La perspective du « bétonnage » dénoncé par certains élus de l’opposition et différentes associations de riverains hostiles au projet a également été réfuté par Arielle Piazza, élue à la mairie de Bordeaux en charge des sports. « Ce projet d’aménagement réaffirme la vocation sportive de ce site. C’est un projet d’avenir, Lescure va évoluer en conjuguant les attentes des usagers. Le but, c’est aussi de mettre les équipements aux normes pour recevoir d’autres équipes dans les gymnases en optimisant le site au mieux ». Problème : dans le calcul effectué par le groupe écologiste adressé à la mairie, cette « surface sportive » passerait de 10 852 mètres carrés actuels à 6238 mètres carrés. Et ce n’est pas les plus de 300 logements prévus qui font décolérer les partisans du patrimoine. « Le programme de logements représente un hectare sur sept, il n’est donc pas essentiel mais donne de la mixité au quartier », juge Elisabeth Touton, adjointe en charge de l’urbanisme. A ceux qui dénoncent une « commercialisation » de Chaban, là aussi, la mairie a un point de vue net sur le sujet. « L’idée n’est pas d’ouvrir sur une concurrence avec St Christoly ou Mériadeck, nous ne sommes pas dans la même offre. Les commerces apporteront des loyers versés à la ville, constituant ainsi une source de revenus, qui sera complétée par les loyers », ajoute Maribel Bernard, élue en charge du commerce et de l’artisanat.
« Il ne devrait pas y avoir d’enjeu politique sur ce projet ni de récupération, la démarche est totalement transparente. Le parti socialiste était d’accord sur le projet initial, aujourd’hui il a changé de position, peu importe. Dans le temps qui vient, chacun s’exprime, chacun prend ses responsabilités. Depuis le départ, l’idée, c’est de remettre le parc Lescure dans de meilleures conditions avec zéro argent public.
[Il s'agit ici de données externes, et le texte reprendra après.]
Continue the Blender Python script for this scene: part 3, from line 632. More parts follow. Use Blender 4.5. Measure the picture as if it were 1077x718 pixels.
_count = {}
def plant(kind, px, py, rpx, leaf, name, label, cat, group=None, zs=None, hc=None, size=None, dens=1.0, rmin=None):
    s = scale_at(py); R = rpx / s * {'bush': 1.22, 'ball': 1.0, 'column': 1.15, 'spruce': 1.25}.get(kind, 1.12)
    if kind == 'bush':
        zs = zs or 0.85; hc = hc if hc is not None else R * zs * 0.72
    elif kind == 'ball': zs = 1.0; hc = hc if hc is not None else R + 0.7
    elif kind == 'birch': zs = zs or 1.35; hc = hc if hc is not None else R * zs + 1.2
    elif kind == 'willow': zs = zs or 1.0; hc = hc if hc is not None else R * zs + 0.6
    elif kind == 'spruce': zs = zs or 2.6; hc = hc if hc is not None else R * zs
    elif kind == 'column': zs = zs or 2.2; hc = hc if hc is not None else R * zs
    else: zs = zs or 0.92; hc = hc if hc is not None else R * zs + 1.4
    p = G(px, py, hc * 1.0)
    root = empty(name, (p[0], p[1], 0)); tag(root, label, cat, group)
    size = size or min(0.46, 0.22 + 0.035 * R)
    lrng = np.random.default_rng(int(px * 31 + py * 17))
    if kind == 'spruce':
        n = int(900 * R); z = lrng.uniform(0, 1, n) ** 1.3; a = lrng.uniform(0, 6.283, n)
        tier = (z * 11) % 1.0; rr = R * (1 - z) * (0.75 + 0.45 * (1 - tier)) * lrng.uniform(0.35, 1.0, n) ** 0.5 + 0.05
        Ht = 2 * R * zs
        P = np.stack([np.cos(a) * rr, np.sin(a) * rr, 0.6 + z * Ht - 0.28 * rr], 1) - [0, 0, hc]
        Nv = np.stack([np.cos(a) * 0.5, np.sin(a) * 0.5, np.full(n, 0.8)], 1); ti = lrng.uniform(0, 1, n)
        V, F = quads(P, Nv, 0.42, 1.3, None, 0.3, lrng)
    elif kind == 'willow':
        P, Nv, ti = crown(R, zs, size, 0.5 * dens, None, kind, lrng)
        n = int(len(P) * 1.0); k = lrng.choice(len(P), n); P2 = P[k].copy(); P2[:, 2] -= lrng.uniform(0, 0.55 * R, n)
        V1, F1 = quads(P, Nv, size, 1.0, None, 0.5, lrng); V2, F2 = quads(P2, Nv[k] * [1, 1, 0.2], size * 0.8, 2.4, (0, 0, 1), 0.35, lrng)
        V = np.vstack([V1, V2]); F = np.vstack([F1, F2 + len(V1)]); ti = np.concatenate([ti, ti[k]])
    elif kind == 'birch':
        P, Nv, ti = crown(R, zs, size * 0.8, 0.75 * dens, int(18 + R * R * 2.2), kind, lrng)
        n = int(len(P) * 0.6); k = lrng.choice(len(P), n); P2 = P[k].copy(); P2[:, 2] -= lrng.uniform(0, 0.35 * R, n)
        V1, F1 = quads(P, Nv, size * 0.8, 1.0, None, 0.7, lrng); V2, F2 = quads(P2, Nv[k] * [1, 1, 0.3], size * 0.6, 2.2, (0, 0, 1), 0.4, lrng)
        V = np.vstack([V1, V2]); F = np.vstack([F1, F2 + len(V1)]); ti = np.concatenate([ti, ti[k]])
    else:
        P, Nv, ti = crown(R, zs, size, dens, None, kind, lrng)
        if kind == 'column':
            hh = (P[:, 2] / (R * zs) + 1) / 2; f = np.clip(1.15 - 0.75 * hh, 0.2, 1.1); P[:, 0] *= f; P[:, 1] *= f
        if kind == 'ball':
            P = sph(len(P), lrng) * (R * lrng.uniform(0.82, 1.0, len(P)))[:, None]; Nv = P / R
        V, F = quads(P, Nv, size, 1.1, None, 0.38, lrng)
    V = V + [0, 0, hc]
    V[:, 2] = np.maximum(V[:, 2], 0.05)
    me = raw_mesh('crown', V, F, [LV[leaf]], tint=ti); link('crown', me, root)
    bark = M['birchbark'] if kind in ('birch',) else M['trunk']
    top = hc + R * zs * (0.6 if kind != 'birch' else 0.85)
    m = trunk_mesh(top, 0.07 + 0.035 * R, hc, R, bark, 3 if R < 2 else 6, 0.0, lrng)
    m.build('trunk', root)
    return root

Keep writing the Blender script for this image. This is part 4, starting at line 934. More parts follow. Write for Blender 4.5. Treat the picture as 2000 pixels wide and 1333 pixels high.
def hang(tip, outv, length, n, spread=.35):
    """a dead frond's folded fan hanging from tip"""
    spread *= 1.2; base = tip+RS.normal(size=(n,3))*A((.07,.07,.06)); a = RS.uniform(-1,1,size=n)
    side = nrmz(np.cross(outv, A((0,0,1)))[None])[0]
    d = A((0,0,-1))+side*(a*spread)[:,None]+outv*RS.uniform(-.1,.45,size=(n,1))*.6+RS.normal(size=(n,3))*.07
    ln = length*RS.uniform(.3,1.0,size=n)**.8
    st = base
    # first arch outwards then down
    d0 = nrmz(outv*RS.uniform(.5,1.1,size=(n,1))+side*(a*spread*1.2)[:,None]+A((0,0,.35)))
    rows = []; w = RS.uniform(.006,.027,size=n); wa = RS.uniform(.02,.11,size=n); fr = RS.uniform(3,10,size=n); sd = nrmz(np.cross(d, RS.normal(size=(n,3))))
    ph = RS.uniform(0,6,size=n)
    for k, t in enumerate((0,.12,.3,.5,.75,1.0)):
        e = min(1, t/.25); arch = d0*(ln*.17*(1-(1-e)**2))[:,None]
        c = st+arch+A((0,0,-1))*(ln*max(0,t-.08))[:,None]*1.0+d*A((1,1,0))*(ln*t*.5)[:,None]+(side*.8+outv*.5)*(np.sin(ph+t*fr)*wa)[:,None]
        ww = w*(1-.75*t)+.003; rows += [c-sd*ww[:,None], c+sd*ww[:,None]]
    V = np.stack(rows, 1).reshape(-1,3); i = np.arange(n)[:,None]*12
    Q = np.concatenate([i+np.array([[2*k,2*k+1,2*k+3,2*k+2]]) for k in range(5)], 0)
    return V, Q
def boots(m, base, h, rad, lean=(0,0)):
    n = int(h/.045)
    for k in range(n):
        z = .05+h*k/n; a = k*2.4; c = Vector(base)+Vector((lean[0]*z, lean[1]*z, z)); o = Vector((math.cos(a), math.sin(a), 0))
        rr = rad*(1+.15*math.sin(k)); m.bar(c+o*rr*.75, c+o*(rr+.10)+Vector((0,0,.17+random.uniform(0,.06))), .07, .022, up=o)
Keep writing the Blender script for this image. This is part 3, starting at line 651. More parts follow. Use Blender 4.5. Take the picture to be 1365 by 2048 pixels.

Si les exigences des uns déséquilibrent le projet, la question se posera de savoir s’il est réalisable ou pas. On a du mal à se mettre d’accord entre nous dès lors qu’il s’agit de son propre patrimoine. C’est difficile à combattre. C’est en ça que les concertations sont compliquées : chacun met en avant son dérangement personnel », a réaffirmé Jean-Louis David.
Une opposition toujours active
Reste que les voix dissonantes, que ce soit celles des élus de l’opposition ou des habitants des quartiers alentours, autrement soucieux d’une probable « affluence de population », sont bien là. Dans la contribution du groupe écologiste auprès du Conseil municipal de Bordeaux, les décisions controversées ne manquent pas, comme le précise Pierre Hurmic, président du groupe des écologistes à la mairie de Bordeaux. « On pourrait perdre un équipement sportif majeur au profit d’une opération immobilière classique. Parmi les 6500 mètres carrés de commerces prévus, 2300 seraient dédiés au sport, autrement dit franchisés. Les bâtiments de bureaux n’ont également rien à voir avec l’identité sportive du parc. On n’arrive pas à remplir le nouveau stade, on finance à millions sur le contribuable le sport professionnel en disant qu’il n’y a plus d’argent pour le sport amateur, on est en déficit d’équipements sportifs et on en détruit. Le patrimoine n’est pas respecté, la vocation sportive diluée », a-t-il dénoncé lors d’une réunion avec une quarantaine de riverains et responsables politiques ce vendredi.
Du côté du PS, on reste plus nuancé. « J’ai pris position pour que le stade Chaban demeure un lieu sportif, rappelle Vincent Feltesse, pour que l’UBB vienne y jouer, que Moga devienne un lieu d’entraînement pour eux et que la Cub puisse reprendre cet équipement sportif. On est globalement dans cette démarche qui est un peu le retour du bon sens. Dans le détail du projet qui préserve l’essentiel malgré une baisse de la jauge du stade, il y a quand même ces questions qui se posent autour de la construction des logements, la mise en place des commerces et surtout l’écornement de ce lieu de pratique sportive de proximité. On est en train de prendre en compte les desiderata des habitants pour faire des contre-propositions les plus pertinentes possibles, on n’est pas dans un tout noir ou tout blanc. Il y a une constante dans la mairie de Bordeaux : dès qu’il s’agit du patrimoine, il n’y a pas d’argent à mettre dessus. On pense que le point d’équilibre, c’est que la puissance publique mette un peu la main à la poche », a notamment déclaré Vincent Feltesse, actuel conseiller régional. Malgré les incertitudes planant autour du devenir du parc Lescure, les résultats des différentes discussions, si elles sont viables, seraient votées en conseil municipal dès le 6 juin prochain.